Where the wily free selector walks in armour-plated pants, 

And defies the stings of scorpions, and the bites of bulldog ants: 

Where the adder and the viper tear each other by the throat, 

There it was that William Johnson sought his snakebite antidote. …

Many years ago my grandfather had a close call when a death adder bit his shovel handle, but we figured the handle was the softest thing it could find.

Bawb said...

You guys got any hoop snakes down there?

"Now the Pennsylvania hoop snake is something to be reckoned with. It is long, and its colors vary with the type of whisky you've been drinking. But everyone agrees that you can tell a hoop snake from a regular snake by the way it moves. When a hoop snake travels around, it grabs its tail (with the poison stinger at the end) in its mouth and rolls along until it sees something it wants to sting. Then it whips the stinger out of its mouth quick enough and lashes out with its tail.

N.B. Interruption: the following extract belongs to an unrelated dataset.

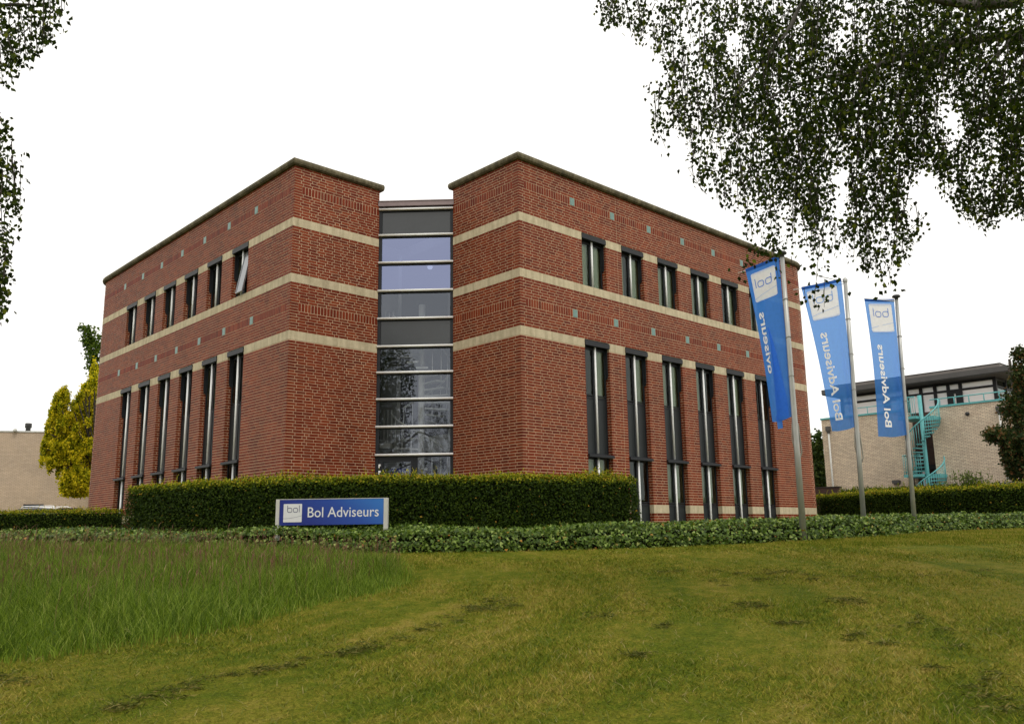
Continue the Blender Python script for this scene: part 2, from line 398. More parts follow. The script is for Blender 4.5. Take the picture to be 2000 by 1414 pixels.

One feller I knew, he was hoeing in his field when a hoop snake came rolling towards him. He ducked behind his hoe, figuring he was a goner, but the snake's tail hit the hoe instead of him, and there it stuck. Well, he just high-tailed it out of there right quick and headed for home. He knew he had to to wait until dusk to get his hoe. Hoop snakes what get into fights never die before sundown. Sure enough, he went back after sundown, and that hoop snake was as dead as your average doornail. The handle of the hoe was so swollen up with poison that the farmer had it cut up and shingled his barn with it. 'Course, I happen to know that they all fell off after the first big storm because the rain washed the poison right out of them. But you can't blame a feller for trying."